▶ **What is needed**: Can you transcribe the data exactly? Leave the pictures out.

▶ **Source material**:
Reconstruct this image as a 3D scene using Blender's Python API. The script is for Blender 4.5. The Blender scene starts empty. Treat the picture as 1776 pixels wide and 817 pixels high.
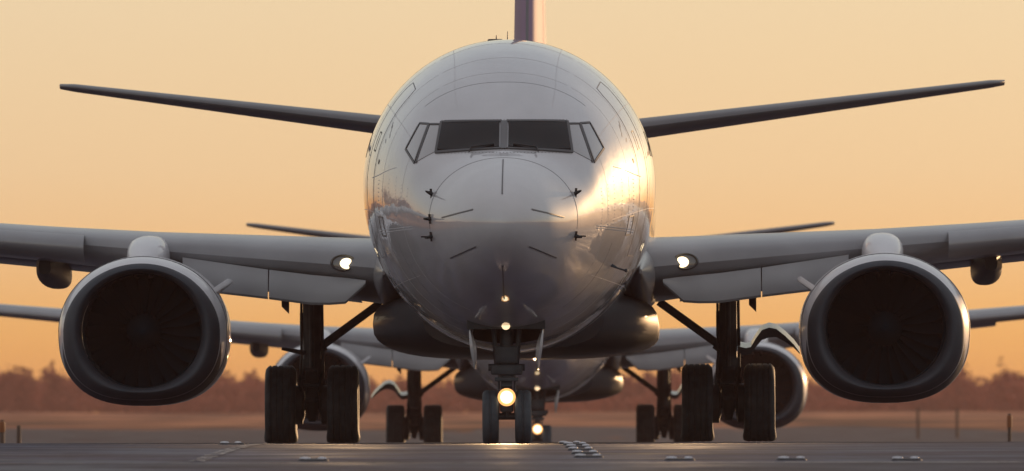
import bpy, bmesh, math, random
import numpy as np
from mathutils import Vector, Matrix
from mathutils.bvhtree import BVHTree

R = math.radians
sc = bpy.context.scene
col = sc.collection
rng = np.random.default_rng(7)
random.seed(7)

# ------------------------------------------------------------------ camera
EYE = 0.15                       # eye height over the runway crest
cam = bpy.data.cameras.new('camera')
cam.sensor_width = 36.0
cam.lens = 472.3
cam.clip_start = 0.5
cam.clip_end = 20000
cam.dof.use_dof = True
cam.dof.focus_distance = 169.0
cam.dof.aperture_fstop = 5.8
camo = bpy.data.objects.new('camera', cam)
col.objects.link(camo)
camo.matrix_world = (Matrix.Translation((0, 0, EYE)) @ Matrix.Rotation(R(90 + 0.837), 4, 'X')
                     @ Matrix.Rotation(R(-0.09), 4, 'Z'))
sc.camera = camo

# ------------------------------------------------------------------ sky and sun
SUN_AZ, SUN_EL = 26.0, 4.6       # degrees right of the view axis, above the horizon
world = bpy.data.worlds.new('World')
sc.world = world
world.use_nodes = True
wn = world.node_tree
bg = wn.nodes['Background']
sky = wn.nodes.new('ShaderNodeTexSky')
sky.sky_type = 'NISHITA'
sky.sun_disc = False
sky.sun_elevation = R(SUN_EL)
sky.sun_rotation = R(SUN_AZ)
sky.air_density = 1.0
sky.dust_density = 0.06
tc = wn.nodes.new('ShaderNodeTexCoord')
sep = wn.nodes.new('ShaderNodeSeparateXYZ')
wn.links.new(tc.outputs['Generated'], sep.inputs[0])
ramp = wn.nodes.new('ShaderNodeValToRGB')   # added sky fill: horizon glow, and pale light above to brighten surfaces
ramp.color_ramp.interpolation = 'LINEAR'
els = ramp.color_ramp.elements
els[0].position = 0.0
els[0].color = (0.32, 0.05, 0.02, 1)
els[1].position = 1.0
els[1].color = (0.33, 0.32, 0.335, 1)
for p_, c_ in ((.0075, (.31, .11, .07)), (.0175, (.30, .21, .23)), (.032, (.34, .26, .28)), (.12, (.34, .30, .30)), (.30, (.36, .34, .34))):
    els.new(p_).color = (*c_, 1)
wn.links.new(sep.outputs['Z'], ramp.inputs[0])
bg2 = wn.nodes.new('ShaderNodeBackground')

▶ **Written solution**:
Reconstruct this image as a 3D scene using Blender's Python API. The script is for Blender 4.5. The Blender scene starts empty. Treat the picture as 1776 pixels wide and 817 pixels high.
import bpy, bmesh, math, random
import numpy as np
from mathutils import Vector, Matrix
from mathutils.bvhtree import BVHTree

R = math.radians
sc = bpy.context.scene
col = sc.collection
rng = np.random.default_rng(7)
random.seed(7)

# ------------------------------------------------------------------ camera
EYE = 0.15                       # eye height over the runway crest
cam = bpy.data.cameras.new('camera')
cam.sensor_width = 36.0
cam.lens = 472.3
cam.clip_start = 0.5
cam.clip_end = 20000
cam.dof.use_dof = True
cam.dof.focus_distance = 169.0
cam.dof.aperture_fstop = 5.8
camo = bpy.data.objects.new('camera', cam)
col.objects.link(camo)
camo.matrix_world = (Matrix.Translation((0, 0, EYE)) @ Matrix.Rotation(R(90 + 0.837), 4, 'X')
                     @ Matrix.Rotation(R(-0.09), 4, 'Z'))
sc.camera = camo

# ------------------------------------------------------------------ sky and sun
SUN_AZ, SUN_EL = 26.0, 4.6       # degrees right of the view axis, above the horizon
world = bpy.data.worlds.new('World')
sc.world = world
world.use_nodes = True
wn = world.node_tree
bg = wn.nodes['Background']
sky = wn.nodes.new('ShaderNodeTexSky')
sky.sky_type = 'NISHITA'
sky.sun_disc = False
sky.sun_elevation = R(SUN_EL)
sky.sun_rotation = R(SUN_AZ)
sky.air_density = 1.0
sky.dust_density = 0.06
tc = wn.nodes.new('ShaderNodeTexCoord')
sep = wn.nodes.new('ShaderNodeSeparateXYZ')
wn.links.new(tc.outputs['Generated'], sep.inputs[0])
ramp = wn.nodes.new('ShaderNodeValToRGB')   # added sky fill: horizon glow, and pale light above to brighten surfaces
ramp.color_ramp.interpolation = 'LINEAR'
els = ramp.color_ramp.elements
els[0].position = 0.0
els[0].color = (0.32, 0.05, 0.02, 1)
els[1].position = 1.0
els[1].color = (0.33, 0.32, 0.335, 1)
for p_, c_ in ((.0075, (.31, .11, .07)), (.0175, (.30, .21, .23)), (.032, (.34, .26, .28)), (.12, (.34, .30, .30)), (.30, (.36, .34, .34))):
    els.new(p_).color = (*c_, 1)
wn.links.new(sep.outputs['Z'], ramp.inputs[0])
bg2 = wn.nodes.new('ShaderNodeBackground')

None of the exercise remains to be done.